I then condemned Simeon and Levi for their inexcusable actions against the Shechemites and passed over them in bestowing the rights of the firstborn as well. I said their descendants would be scattered in the Promised Land, and indeed Simeon’s people were absorbed into Judah and the Levites received no land allotment at all, being given forty cities located through out the country.

Judah was next. To him I gave a part of the firstborn’s rights; to have authority over his brothers. Later, Judah’s descendants became the Kings of Israel, and ultimately the King of the Universe, the Messiah, would come from the tribe of Judah.

I told Zebulon his descendants would live near the sea, and become a haven for ships. Issachar would share a border with Assyria and be conquered by them.

Dan, whose name means judge, would provide justice. Samson, who began Israel’s deliverance from the Philistines and became one of its judges, came from the tribe of Dan. But others, more treacherous, would bring about Israel’s downfall. The descendants of Dan introduced idolatry into the land around the time of Solomon.

Gad, whose people settled the Golan, would live in almost constant warfare, protecting Israel’s northern flanks.

The tribe of Asher would settle in the north near Lebanon and contribute nearly $3 billion worth of materials for Solomon’s Temple in the currency of your day.

I called Naphtali a doe set free who bears beautiful fawns. His descendants included more daughters than sons, but 11 of the 12 disciples came from the region of Naphtali and Zebulon.

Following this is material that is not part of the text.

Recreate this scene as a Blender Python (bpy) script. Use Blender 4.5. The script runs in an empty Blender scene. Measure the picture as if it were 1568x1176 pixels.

I included prophecies for Ephraim and Manasseh in my words to Joseph, predicting the strength and battle skills of their descendants. Together they settled most of central Israel including the hill country and land east of the Jordan, the most fertile lands in the nation, and spilled over into Jericho. The blessings of the Almighty would be upon them because of the favor Joseph had found with the LORD, and the double portion of the first born would go to Joseph as well, for distribution to his two sons.

Benjamin, I said, would be a ravenous wolf. The heroes and warriors of Israel often were Benjamites, and their fighting forces were feared far and wide. King Saul and his son Jonathon are good examples. Saul of Tarsus, later named Paul, is perhaps the greatest from your perspective.

Just before dying, I made Joseh promise to carry my body to Hebron, to be buried in the cave with Abraham and Isaac and their wives. My first wife, Leah is also buried there. When the time came all of Egypt spent 70 days mourning my passing and a huge company of officials from Egypt accompanied Joseph to Hebron and took part in seven more days of mourning there.

After I died my other sons were afraid that Joseph would now seek revenge for all they had done to him. But he reminded them that even though they had intended evil in their actions, the LORD had meant it for good and many lives had been saved. So they all lived in peace in Egypt.

At the time of his death, Joseph reminded his brothers of the promise the LORD had made to me that He would be with us there and would surely bring us back into the land He had promised us. Joseph made them promise to carry his bones with them when the time came for their return. Then at age 110 he died and was embalmed and placed in a coffin in Egypt.

I hope my story has helped you see the many ways in which the life of my son Joseph was a preview of the life of the Messiah. As Paul wrote in his letter to the Romans, “Everything that was written in the past was written to teach us …”(Rom 15:4). Studying Joseph’s life can’t help but illuminate events in the life of Jesus and prove once again the extent to which the LORD has gone to reveal Himself to you through the lives and times of His people.

And so my son Joseph, having been hated and betrayed by his brothers and sold as a slave, literally rose from his intended grave to become the second ruler of the known world. Through his supernatural power and selfless acts, he single handedly saved the world’s population from certain death, acquiring all its wealth on behalf of the king in the process. It’s no wonder some call Jesus “Messiah ben Joseph.” Shalom.